Judith and Alice were the only two sitting down, in their usual seats. They clutched their stomachs and alerted each other to various sights. "Look at Clarence!"

He had mounted the cart of encyclopedias and sat on top, a grinning emperor on an elephant, while another boy wheeled the cart around. Clarence was pounding the encyclopedias against the metal shelves to imitate heavy footsteps.

"I guess we can't do this, boys and girls!" cried the music teacher, but she still didn't sound angry at all.

"Hey, teacher! Hey, teacher! I got a door slammin'!" yelled a boy who was vigorously kicking the metal cabinets near the window. Another boy executed somersaults. Clarence dismounted, and did a somersault, too. Children strutted to and fro, stiff-legged, imitating Frankenstein. Clarence disappeared under desks. His head popped up, grinning at Judith and Alice. Someone was beating the bongo drum, and the music teacher's voice was growing hoarse.

"Children! Children! Sit down in your seats. Or else we can't do this."

They crowded around her and the tape recorder instead, and finally, though it was impossible to say how it happened, they all quieted down for a while. They had just finished the recording when Mrs. Zajac opened the door. Before her lay the aftermath of music: the slightly sweet odor of children's perspiration, the flushed faces, and the form of Clarence still crouched beneath a table, Clarence's huge eyes and white grin lurking in the shadows. The children were ignoring the music teacher's cries of "Sit down in your seats!" when Mrs. Zajac entered and said, "I don't think some of you heard. Get in your seats."

"It's wonderful when you're quiet like this," said the music teacher to the class then.
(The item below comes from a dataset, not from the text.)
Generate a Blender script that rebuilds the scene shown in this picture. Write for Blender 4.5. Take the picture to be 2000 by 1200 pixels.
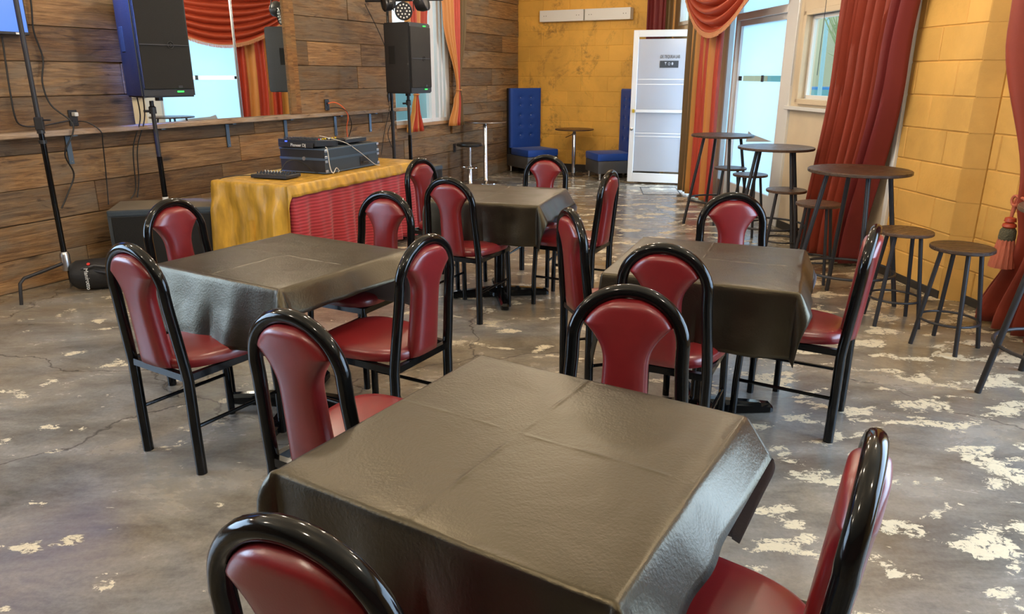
import bpy, bmesh, math, random
from math import sin, cos, pi, radians as R, atan2, hypot, sqrt
from mathutils import Vector, Matrix
random.seed(7)
for o in list(bpy.data.objects): bpy.data.objects.remove(o)
scene = bpy.context.scene
COL = scene.collection

# ------------------------------------------------------------ camera
cd = bpy.data.cameras.new('camera'); cam = bpy.data.objects.new('camera', cd); COL.objects.link(cam)
cam.location = (0, 0, 1.55); cam.rotation_euler = (R(90 - 17.66), 0, 0)
cd.sensor_width = 36; cd.lens = 1422 / 2000 * 36; cd.clip_start = .05; cd.clip_end = 200
scene.camera = cam
# ------------------------------------------------------------ exposure
scene.view_settings.view_transform = 'Standard'; scene.view_settings.look = 'None'
scene.view_settings.gamma = 1; scene.view_settings.use_curve_mapping = False
scene.view_settings.exposure = 0.62
# ------------------------------------------------------------ sky
w = bpy.data.worlds.new('sky'); scene.world = w; w.use_nodes = True
nt = w.node_tree; nt.nodes.clear()
out = nt.nodes.new('ShaderNodeOutputWorld'); bg = nt.nodes.new('ShaderNodeBackground')
tc = nt.nodes.new('ShaderNodeTexCoord'); sep = nt.nodes.new('ShaderNodeSeparateXYZ'); rp = nt.nodes.new('ShaderNodeValToRGB')
nt.links.new(tc.outputs['Generated'], sep.inputs[0]); nt.links.new(sep.outputs[2], rp.inputs[0])
rp.color_ramp.elements[0].color = (.80, .92, 1, 1); rp.color_ramp.elements[1].color = (.50, .74, 1, 1)
nt.links.new(rp.outputs[0], bg.inputs[0]); bg.inputs[1].default_value = 2.0
nt.links.new(bg.outputs[0], out.inputs[0])

# frames of the three walls: local x runs along the wall
LW0, LWA = (-3.6, 5.46), R(63.45)      # timber wall, room on local -y
WW0, WWA = (3.10, 5.065), R(95.9)      # window wall, room on local +y
BW0, BWA = (.09, 12.94), R(-26.55)     # far block wall, room on local -y
CEIL = 3.2

def frame(F, a, s, y=0, z=0):
    return (F[0] + s*cos(a) - y*sin(a), F[1] + s*sin(a) + y*cos(a), z)
def area(name, loc, rot, sx, sy, e, col):
    l = bpy.data.lights.new(name, 'AREA'); l.shape = 'RECTANGLE'; l.size = sx; l.size_y = sy; l.energy = e; l.color = col
    o = bpy.data.objects.new(name, l); COL.objects.link(o); o.location = loc; o.rotation_euler = rot; return o
SKYC = (.46, .69, 1)
# daylight entering by the windows behind and beside the camera (outside the openings)
area('daylight_left', frame(LW0, LWA, -3.4, .45, 1.6), (R(90), 0, LWA + pi), 2.8, 2.0, 100, SKYC)
area('daylight_right', frame(WW0, WWA, -3.4, -.42, 1.45), (R(90), 0, WWA), 3.6, 2.1, 125, SKYC)
area('daylight_door', frame(WW0, WWA, 5.36, -.35, 1.2), (R(90), 0, WWA), .9, 2.1, 45, SKYC)

area('daylight_glass_door', frame(WW0, WWA, 3.5, -.6, 1.4), (R(90), 0, WWA), 1.4, 2.2, 9, SKYC)
LAMPC = (1, .86, .68)
LAMPS = [(-2.9, 1.2), (-.9, .6), (1.2, .5), (-2.6, 3.4), (-.6, 2.9), (1.5, 2.7), (-1.8, 5.6), (.3, 5.2), (1.9, 5.0), (-.6, 8.0), (1.2, 7.8), (.6, 10.4), (-4.3, 3.0)]

# ------------------------------------------------------------ materials
MATS = {}
def nodes(name):
    m = bpy.data.materials.new(name); m.use_nodes = True; t = m.node_tree; b = t.nodes['Principled BSDF']; MATS[name] = m
    return m, t, b
def mat(name, col, rough=.5, metal=0, bump=0, bscale=40, var=0, vscale=3, spec=.5, coat=0, sheen=0, stretch=(1, 1, 1), emit=None, es=1, alpha=1):
    m, t, b = nodes(name)
    b.inputs['Base Color'].default_value = (*col, 1); b.inputs['Roughness'].default_value = rough; b.inputs['Metallic'].default_value = metal
    b.inputs['Specular IOR Level'].default_value = spec; b.inputs['Coat Weight'].default_value = coat; b.inputs['Coat Roughness'].default_value = .08
    b.inputs['Sheen Weight'].default_value = sheen; b.inputs['Sheen Roughness'].default_value = .4
    if emit: b.inputs['Emission Color'].default_value = (*emit, 1); b.inputs['Emission Strength'].default_value = es
    if bump or var:
        tc = t.nodes.new('ShaderNodeTexCoord'); mp = t.nodes.new('ShaderNodeMapping'); mp.inputs['Scale'].default_value = stretch
        t.links.new(tc.outputs['Object'], mp.inputs[0])
    if bump:
        n = t.nodes.new('ShaderNodeTexNoise'); n.inputs['Scale'].default_value = bscale; n.inputs['Detail'].default_value = 6
        t.links.new(mp.outputs[0], n.inputs[0]); bp = t.nodes.new('ShaderNodeBump'); bp.inputs['Strength'].default_value = bump; bp.inputs['Distance'].default_value = .02
        t.links.new(n.outputs[0], bp.inputs['Height']); t.links.new(bp.outputs[0], b.inputs['Normal'])
    if var:
        n = t.nodes.new('ShaderNodeTexNoise'); n.inputs['Scale'].default_value = vscale; n.inputs['Detail'].default_value = 8; t.links.new(mp.outputs[0], n.inputs[0])
        r = t.nodes.new('ShaderNodeValToRGB'); r.color_ramp.elements[0].position = .3; r.color_ramp.elements[1].position = .7
        r.color_ramp.elements[0].color = (*[c*(1-var) for c in col], 1); r.color_ramp.elements[1].color = (*[min(1, c*(1+var)) for c in col], 1)
        t.links.new(n.outputs[0], r.inputs[0]); t.links.new(r.outputs[0], b.inputs['Base Color'])
    return m
def ramp(t, pts, src):
    r = t.nodes.new('ShaderNodeValToRGB'); e = r.color_ramp.elements
    while len(e) < len(pts): e.new(.5)
    for i, (p, c) in enumerate(pts): e[i].position = p; e[i].color = (*c, 1) if len(c) == 3 else (c[0],)*3 + (1,)
    t.links.new(src, r.inputs[0]); return r.outputs[0]
def noise(t, vec, scale, detail=6, rough=.55, dist=0):
    n = t.nodes.new('ShaderNodeTexNoise'); n.inputs['Scale'].default_value = scale; n.inputs['Detail'].default_value = detail
    n.inputs['Roughness'].default_value = rough; n.inputs['Distortion'].default_value = dist; t.links.new(vec, n.inputs[0]); return n.outputs[0]
def mixc(t, fac, a, b, mode='MIX'):
    m = t.nodes.new('ShaderNodeMix'); m.data_type = 'RGBA'; m.blend_type = mode
    for i, v in ((0, fac), (6, a), (7, b)):
        if hasattr(v, 'links') or hasattr(v, 'is_linked'): t.links.new(v, m.inputs[i])
        else: m.inputs[i].default_value = v if i == 0 else ((*v, 1) if len(v) == 3 else v)
    return m.outputs[2]
def mth(t, op, a, b=None):
    m = t.nodes.new('ShaderNodeMath'); m.operation = op
    for i, v in enumerate((a, b)):
        if v is None: continue
        if isinstance(v, (int, float)): m.inputs[i].default_value = v
        else: t.links.new(v, m.inputs[i])
    return m.outputs[0]
def mapping(t, src, scale=(1, 1, 1), rot=(0, 0, 0), loc=None):
    mp = t.nodes.new('ShaderNodeMapping'); mp.inputs['Scale'].default_value = scale; mp.inputs['Rotation'].default_value = rot
    t.links.new(src, mp.inputs[0])
    if loc is not None: t.links.new(loc, mp.inputs['Location'])
    return mp.outputs[0]
def bumpn(t, b, h, s, d=.01):
    bp = t.nodes.new('ShaderNodeBump'); bp.inputs['Strength'].default_value = s; bp.inputs['Distance'].default_value = d
    t.links.new(h, bp.inputs['Height']); t.links.new(bp.outputs[0], b.inputs['Normal'])

def wood_mat(name, cols, greyc, rough=.55, grain=1.0):
    m, t, b = nodes(name)
    tc = t.nodes.new('ShaderNodeTexCoord'); oi = t.nodes.new('ShaderNodeObjectInfo')
    vm = t.nodes.new('ShaderNodeVectorMath'); vm.operation = 'SCALE'; vm.inputs[0].default_value = (37, 11, 23); t.links.new(oi.outputs['Random'], vm.inputs['Scale'])
    g = mapping(t, tc.outputs['Object'], (1.1, 9, 15), loc=vm.outputs[0])
    g2 = mapping(t, tc.outputs['Object'], (.8, 2, 2.6), loc=vm.outputs[0])
    f = noise(t, g, 2.0*grain, 10, .68, 1.0)
    base = ramp(t, [(.28, cols[0]), (.46, cols[1]), (.60, cols[2]), (.76, cols[3])], f)
    fine = noise(t, mapping(t, tc.outputs['Object'], (3, 40, 70), loc=vm.outputs[0]), 1.5, 6, .7, .4)
    base = mixc(t, 1, base, ramp(t, [(.35, (.55, .52, .5)), (.62, (1.12, 1.1, 1.08))], fine), 'MULTIPLY')
    blot = noise(t, g2, 1.6, 5, .6, .8)
    base = mixc(t, ramp(t, [(.44, (0,)), (.66, (.85,))], blot), base, mixc(t, f, tuple(c*.6 for c in greyc), greyc))
    blot2 = noise(t, g2, 3.1, 6, .65, 1.5)
    base = mixc(t, ramp(t, [(.30, (.85,)), (.42, (0,))], blot2), base, (.045, .025, .014))
    vo = t.nodes.new('ShaderNodeTexVoronoi'); vo.inputs['Scale'].default_value = 1.0
    t.links.new(mapping(t, tc.outputs['Object'], (1.3, 3, 3.6), loc=vm.outputs[0]), vo.inputs[0])
    base = mixc(t, ramp(t, [(.05, (.9,)), (.12, (0,))], vo.outputs['Distance']), base, (.03, .018, .01))
    tint = ramp(t, [(0, (.60, .55, .52)), (.35, (.86, .84, .82)), (.7, (1.05, 1, .95)), (1, (1.35, 1.22, 1.05))], oi.outputs['Random'])
    base = mixc(t, 1, base, tint, 'MULTIPLY')
    t.links.new(base, b.inputs['Base Color'])
    t.links.new(ramp(t, [(.3, (rough+.2,)), (.7, (rough-.12,))], fine), b.inputs['Roughness'])
    b.inputs['Specular IOR Level'].default_value = .45
    bumpn(t, b, mth(t, 'ADD', f, mth(t, 'MULTIPLY', fine, .7)), .55, .012)
    return m
M_plank = wood_mat('reclaimed_wood', [(.115, .058, .022), (.235, .130, .052), (.34, .205, .088), (.44, .29, .135)], (.25, .195, .13))
M_ledge = wood_mat('pale_timber', [(.30, .19, .11), (.46, .31, .19), (.58, .42, .27), (.66, .5, .36)], (.55, .5, .45))
M_table = wood_mat('stained_wood', [(.03, .015, .008), (.065, .034, .018), (.10, .052, .028), (.14, .075, .04)], (.10, .06, .04), .28)

def block_mat(name, col, stain=.4):
    m, t, b = nodes(name)
    geo = t.nodes.new('ShaderNodeNewGeometry'); oi = t.nodes.new('ShaderNodeObjectInfo')
    n1 = noise(t, geo.outputs['Position'], 1.3, 8, .6, .5)
    base = ramp(t, [(.3, tuple(c*.82 for c in col)), (.5, col), (.72, tuple(min(1, c*1.16) for c in col))], n1)
    base = mixc(t, 1, base, ramp(t, [(0, (.93, .93, .92)), (1, (1.05, 1.04, 1.02))], oi.outputs['Random']), 'MULTIPLY')
    if stain:
        s1 = noise(t, mapping(t, geo.outputs['Position'], (1, 1, .8)), 1.6, 10, .72, 1.2)
        s2 = noise(t, geo.outputs['Position'], 14, 6, .7, .3)
        k = mth(t, 'MULTIPLY', ramp(t, [(.52, (0,)), (.68, (1,))], s1), ramp(t, [(.42, (0,)), (.62, (1,))], s2))
        base = mixc(t, mth(t, 'MULTIPLY', k, stain), base, (.20, .10, .03))
    t.links.new(base, b.inputs['Base Color']); b.inputs['Roughness'].default_value = .62
    bumpn(t, b, mth(t, 'ADD', noise(t, geo.outputs['Position'], 45, 8, .7), mth(t, 'MULTIPLY', noise(t, geo.outputs['Position'], 9, 4), 1.2)), .35, .008)
    return m
M_block_far = block_mat('yellow_blockwork_stained', (.80, .44, .075), .9)
M_block = block_mat('yellow_blockwork', (.70, .405, .10), .10)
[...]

Over at her desk, Chris murmured, looking around, "I can't believe this. Now I have to clean up this room." But she smiled and applauded, too, as the class applauded itself, when the tape recording was played and the last Halloween sound, the really fantastic scream, was dying away. It was the sort of event that becomes a part of the oral history most teachers keep of their classes to distinguish one from the others over the years. No other event that fall quite rivaled it, not even the rhythm bee, which the music teacher staged several weeks later.

2

Ancient Greek and Roman schoolmasters adopted various instruments for classroom management, such as ferrules, switches, and taws, which nineteenth-century English pedagogues found useful. In some of Germany's nineteenth-century Latin schools, children passed by whipping posts on their way to class, and when they got in trouble had to visit the Blue Man, the official in charge of punishments—the Blue Man always wore a blue coat, under which he concealed his tools. Although the practice has been greatly reduced, formal beatings of schoolchildren still happen in America; most states still permit them, though not Massachusetts, at least in theory. Some medieval European and some colonial American schoolmasters probably thought they were doing their students a favor by literally beating the Devil out of them. Historical records make it plain that some teachers and school administrators enjoyed having licenses for their tempers, and perhaps some still do. But a central fact in most sorts of schools has always been the fear of the Lilliputian mob. In America, corporal punishment began to wane around the time when elementary education was becoming universal and compulsory—around the time, that is, when keeping order probably became more difficult. One sociologist of teaching describes the situation as "dual captivity": the children
have
to be there, and the teacher has to take the children sent to her.